* Available data *
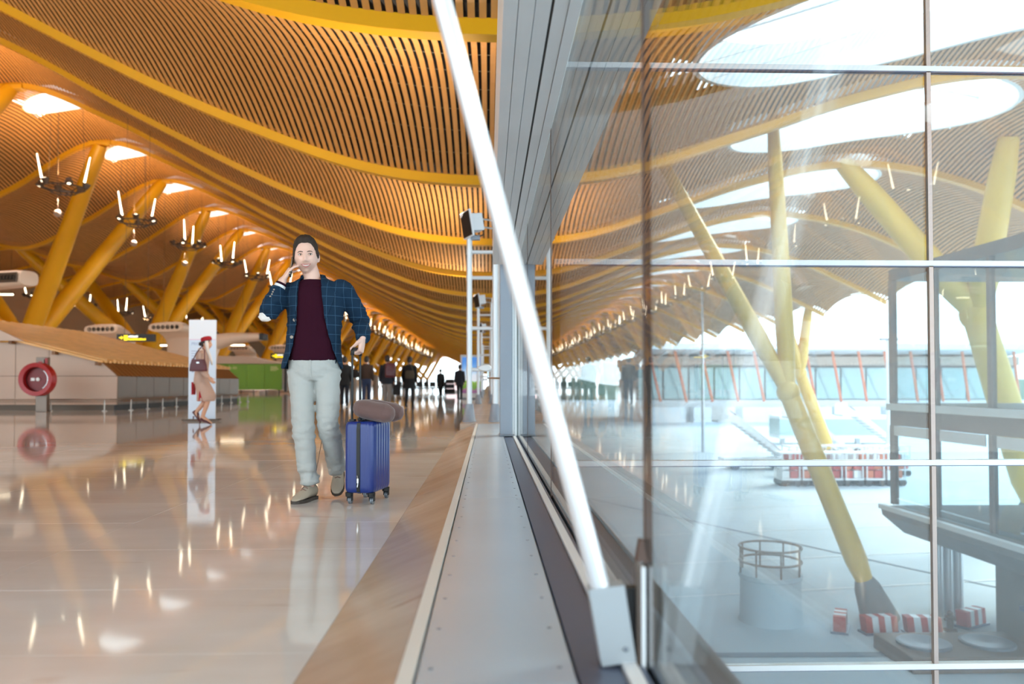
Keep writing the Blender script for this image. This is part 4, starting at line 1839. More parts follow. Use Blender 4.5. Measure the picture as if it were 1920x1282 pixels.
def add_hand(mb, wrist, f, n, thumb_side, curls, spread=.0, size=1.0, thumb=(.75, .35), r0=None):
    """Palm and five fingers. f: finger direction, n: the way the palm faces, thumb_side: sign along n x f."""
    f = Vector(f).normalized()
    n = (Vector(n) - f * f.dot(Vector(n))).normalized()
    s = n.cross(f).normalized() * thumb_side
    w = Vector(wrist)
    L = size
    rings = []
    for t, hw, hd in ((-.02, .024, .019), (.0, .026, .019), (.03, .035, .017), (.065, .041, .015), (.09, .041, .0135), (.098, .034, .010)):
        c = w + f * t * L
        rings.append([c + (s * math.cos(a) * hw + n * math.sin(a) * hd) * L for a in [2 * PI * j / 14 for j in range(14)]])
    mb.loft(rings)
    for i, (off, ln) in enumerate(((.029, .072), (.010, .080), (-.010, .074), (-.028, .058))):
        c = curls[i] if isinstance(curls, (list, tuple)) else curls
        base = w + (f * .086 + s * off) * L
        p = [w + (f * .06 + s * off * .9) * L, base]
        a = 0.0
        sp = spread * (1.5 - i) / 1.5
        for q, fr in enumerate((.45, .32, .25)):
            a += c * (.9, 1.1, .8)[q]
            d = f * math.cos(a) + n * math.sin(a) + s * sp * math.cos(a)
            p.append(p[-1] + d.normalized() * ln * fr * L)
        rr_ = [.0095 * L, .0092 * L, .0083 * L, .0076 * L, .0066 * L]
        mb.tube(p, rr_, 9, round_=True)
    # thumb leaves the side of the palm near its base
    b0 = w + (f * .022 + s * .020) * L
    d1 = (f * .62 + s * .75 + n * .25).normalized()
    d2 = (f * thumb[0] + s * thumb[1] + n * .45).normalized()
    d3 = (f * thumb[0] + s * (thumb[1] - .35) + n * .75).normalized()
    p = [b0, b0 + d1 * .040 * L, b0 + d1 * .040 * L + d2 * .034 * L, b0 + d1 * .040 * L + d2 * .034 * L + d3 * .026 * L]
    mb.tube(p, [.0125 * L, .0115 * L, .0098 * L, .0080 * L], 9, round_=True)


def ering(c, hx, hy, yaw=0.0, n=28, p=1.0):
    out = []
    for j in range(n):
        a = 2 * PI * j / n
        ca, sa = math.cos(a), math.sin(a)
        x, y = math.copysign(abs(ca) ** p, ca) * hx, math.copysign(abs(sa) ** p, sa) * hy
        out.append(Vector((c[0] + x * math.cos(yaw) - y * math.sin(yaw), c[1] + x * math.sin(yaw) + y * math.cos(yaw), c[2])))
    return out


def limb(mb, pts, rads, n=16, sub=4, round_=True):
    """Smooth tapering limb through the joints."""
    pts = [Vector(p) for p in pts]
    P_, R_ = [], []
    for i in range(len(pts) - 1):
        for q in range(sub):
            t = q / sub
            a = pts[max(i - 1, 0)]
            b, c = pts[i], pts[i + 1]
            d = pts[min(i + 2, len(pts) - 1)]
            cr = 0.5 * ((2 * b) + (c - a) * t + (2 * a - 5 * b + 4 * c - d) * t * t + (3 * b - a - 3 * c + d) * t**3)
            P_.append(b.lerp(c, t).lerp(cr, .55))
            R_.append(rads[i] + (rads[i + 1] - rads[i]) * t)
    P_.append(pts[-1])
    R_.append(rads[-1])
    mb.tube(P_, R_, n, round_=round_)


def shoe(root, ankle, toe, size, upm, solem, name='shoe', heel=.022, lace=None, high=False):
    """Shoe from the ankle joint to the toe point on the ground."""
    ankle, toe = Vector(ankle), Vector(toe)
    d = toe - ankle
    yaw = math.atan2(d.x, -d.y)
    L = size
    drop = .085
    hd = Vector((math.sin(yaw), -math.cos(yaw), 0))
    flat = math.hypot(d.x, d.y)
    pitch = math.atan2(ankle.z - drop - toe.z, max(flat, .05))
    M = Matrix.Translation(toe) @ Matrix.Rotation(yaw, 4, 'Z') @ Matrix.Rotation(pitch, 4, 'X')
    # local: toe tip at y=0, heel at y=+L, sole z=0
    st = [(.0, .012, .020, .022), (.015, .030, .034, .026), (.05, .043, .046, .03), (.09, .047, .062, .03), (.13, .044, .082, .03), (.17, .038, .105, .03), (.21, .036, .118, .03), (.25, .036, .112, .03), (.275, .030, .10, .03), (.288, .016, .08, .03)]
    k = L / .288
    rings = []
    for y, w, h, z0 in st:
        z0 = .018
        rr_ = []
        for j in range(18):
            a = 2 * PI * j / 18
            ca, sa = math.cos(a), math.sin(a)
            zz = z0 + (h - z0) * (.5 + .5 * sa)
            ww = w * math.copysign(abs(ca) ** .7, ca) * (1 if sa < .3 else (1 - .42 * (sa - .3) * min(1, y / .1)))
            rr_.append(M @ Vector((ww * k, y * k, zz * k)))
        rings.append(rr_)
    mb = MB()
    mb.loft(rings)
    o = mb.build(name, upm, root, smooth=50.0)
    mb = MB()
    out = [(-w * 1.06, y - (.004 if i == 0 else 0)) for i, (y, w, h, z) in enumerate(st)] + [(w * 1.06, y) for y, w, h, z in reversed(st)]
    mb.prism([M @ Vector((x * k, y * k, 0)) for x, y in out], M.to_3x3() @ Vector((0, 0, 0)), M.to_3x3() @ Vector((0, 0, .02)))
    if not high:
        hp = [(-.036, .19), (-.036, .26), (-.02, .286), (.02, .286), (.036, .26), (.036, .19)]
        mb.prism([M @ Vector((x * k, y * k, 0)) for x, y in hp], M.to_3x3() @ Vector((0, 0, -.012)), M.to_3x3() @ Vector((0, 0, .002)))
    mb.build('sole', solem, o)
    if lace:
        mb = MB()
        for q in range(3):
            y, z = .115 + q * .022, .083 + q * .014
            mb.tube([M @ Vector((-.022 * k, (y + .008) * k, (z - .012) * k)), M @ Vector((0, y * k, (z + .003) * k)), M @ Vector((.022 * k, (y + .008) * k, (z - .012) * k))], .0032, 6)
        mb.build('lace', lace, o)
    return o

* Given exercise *
Copy out the listing exactly as it stands, but not the pictures.

* The solution *
Keep writing the Blender script for this image. This is part 4, starting at line 1839. More parts follow. Use Blender 4.5. Measure the picture as if it were 1920x1282 pixels.
def add_hand(mb, wrist, f, n, thumb_side, curls, spread=.0, size=1.0, thumb=(.75, .35), r0=None):
    """Palm and five fingers. f: finger direction, n: the way the palm faces, thumb_side: sign along n x f."""
    f = Vector(f).normalized()
    n = (Vector(n) - f * f.dot(Vector(n))).normalized()
    s = n.cross(f).normalized() * thumb_side
    w = Vector(wrist)
    L = size
    rings = []
    for t, hw, hd in ((-.02, .024, .019), (.0, .026, .019), (.03, .035, .017), (.065, .041, .015), (.09, .041, .0135), (.098, .034, .010)):
        c = w + f * t * L
        rings.append([c + (s * math.cos(a) * hw + n * math.sin(a) * hd) * L for a in [2 * PI * j / 14 for j in range(14)]])
    mb.loft(rings)
    for i, (off, ln) in enumerate(((.029, .072), (.010, .080), (-.010, .074), (-.028, .058))):
        c = curls[i] if isinstance(curls, (list, tuple)) else curls
        base = w + (f * .086 + s * off) * L
        p = [w + (f * .06 + s * off * .9) * L, base]
        a = 0.0
        sp = spread * (1.5 - i) / 1.5
        for q, fr in enumerate((.45, .32, .25)):
            a += c * (.9, 1.1, .8)[q]
            d = f * math.cos(a) + n * math.sin(a) + s * sp * math.cos(a)
            p.append(p[-1] + d.normalized() * ln * fr * L)
        rr_ = [.0095 * L, .0092 * L, .0083 * L, .0076 * L, .0066 * L]
        mb.tube(p, rr_, 9, round_=True)
    # thumb leaves the side of the palm near its base
    b0 = w + (f * .022 + s * .020) * L
    d1 = (f * .62 + s * .75 + n * .25).normalized()
    d2 = (f * thumb[0] + s * thumb[1] + n * .45).normalized()
    d3 = (f * thumb[0] + s * (thumb[1] - .35) + n * .75).normalized()
    p = [b0, b0 + d1 * .040 * L, b0 + d1 * .040 * L + d2 * .034 * L, b0 + d1 * .040 * L + d2 * .034 * L + d3 * .026 * L]
    mb.tube(p, [.0125 * L, .0115 * L, .0098 * L, .0080 * L], 9, round_=True)


def ering(c, hx, hy, yaw=0.0, n=28, p=1.0):
    out = []
    for j in range(n):
        a = 2 * PI * j / n
        ca, sa = math.cos(a), math.sin(a)
        x, y = math.copysign(abs(ca) ** p, ca) * hx, math.copysign(abs(sa) ** p, sa) * hy
        out.append(Vector((c[0] + x * math.cos(yaw) - y * math.sin(yaw), c[1] + x * math.sin(yaw) + y * math.cos(yaw), c[2])))
    return out


def limb(mb, pts, rads, n=16, sub=4, round_=True):
    """Smooth tapering limb through the joints."""
    pts = [Vector(p) for p in pts]
    P_, R_ = [], []
    for i in range(len(pts) - 1):
        for q in range(sub):
            t = q / sub
            a = pts[max(i - 1, 0)]
            b, c = pts[i], pts[i + 1]
            d = pts[min(i + 2, len(pts) - 1)]
            cr = 0.5 * ((2 * b) + (c - a) * t + (2 * a - 5 * b + 4 * c - d) * t * t + (3 * b - a - 3 * c + d) * t**3)
            P_.append(b.lerp(c, t).lerp(cr, .55))
            R_.append(rads[i] + (rads[i + 1] - rads[i]) * t)
    P_.append(pts[-1])
    R_.append(rads[-1])
    mb.tube(P_, R_, n, round_=round_)


def shoe(root, ankle, toe, size, upm, solem, name='shoe', heel=.022, lace=None, high=False):
    """Shoe from the ankle joint to the toe point on the ground."""
    ankle, toe = Vector(ankle), Vector(toe)
    d = toe - ankle
    yaw = math.atan2(d.x, -d.y)
    L = size
    drop = .085
    hd = Vector((math.sin(yaw), -math.cos(yaw), 0))
    flat = math.hypot(d.x, d.y)
    pitch = math.atan2(ankle.z - drop - toe.z, max(flat, .05))
    M = Matrix.Translation(toe) @ Matrix.Rotation(yaw, 4, 'Z') @ Matrix.Rotation(pitch, 4, 'X')
    # local: toe tip at y=0, heel at y=+L, sole z=0
    st = [(.0, .012, .020, .022), (.015, .030, .034, .026), (.05, .043, .046, .03), (.09, .047, .062, .03), (.13, .044, .082, .03), (.17, .038, .105, .03), (.21, .036, .118, .03), (.25, .036, .112, .03), (.275, .030, .10, .03), (.288, .016, .08, .03)]
    k = L / .288
    rings = []
    for y, w, h, z0 in st:
        z0 = .018
        rr_ = []
        for j in range(18):
            a = 2 * PI * j / 18
            ca, sa = math.cos(a), math.sin(a)
            zz = z0 + (h - z0) * (.5 + .5 * sa)
            ww = w * math.copysign(abs(ca) ** .7, ca) * (1 if sa < .3 else (1 - .42 * (sa - .3) * min(1, y / .1)))
            rr_.append(M @ Vector((ww * k, y * k, zz * k)))
        rings.append(rr_)
    mb = MB()
    mb.loft(rings)
    o = mb.build(name, upm, root, smooth=50.0)
    mb = MB()
    out = [(-w * 1.06, y - (.004 if i == 0 else 0)) for i, (y, w, h, z) in enumerate(st)] + [(w * 1.06, y) for y, w, h, z in reversed(st)]
    mb.prism([M @ Vector((x * k, y * k, 0)) for x, y in out], M.to_3x3() @ Vector((0, 0, 0)), M.to_3x3() @ Vector((0, 0, .02)))
    if not high:
        hp = [(-.036, .19), (-.036, .26), (-.02, .286), (.02, .286), (.036, .26), (.036, .19)]
        mb.prism([M @ Vector((x * k, y * k, 0)) for x, y in hp], M.to_3x3() @ Vector((0, 0, -.012)), M.to_3x3() @ Vector((0, 0, .002)))
    mb.build('sole', solem, o)
    if lace:
        mb = MB()
        for q in range(3):
            y, z = .115 + q * .022, .083 + q * .014
            mb.tube([M @ Vector((-.022 * k, (y + .008) * k, (z - .012) * k)), M @ Vector((0, y * k, (z + .003) * k)), M @ Vector((.022 * k, (y + .008) * k, (z - .012) * k))], .0032, 6)
        mb.build('lace', lace, o)
    return o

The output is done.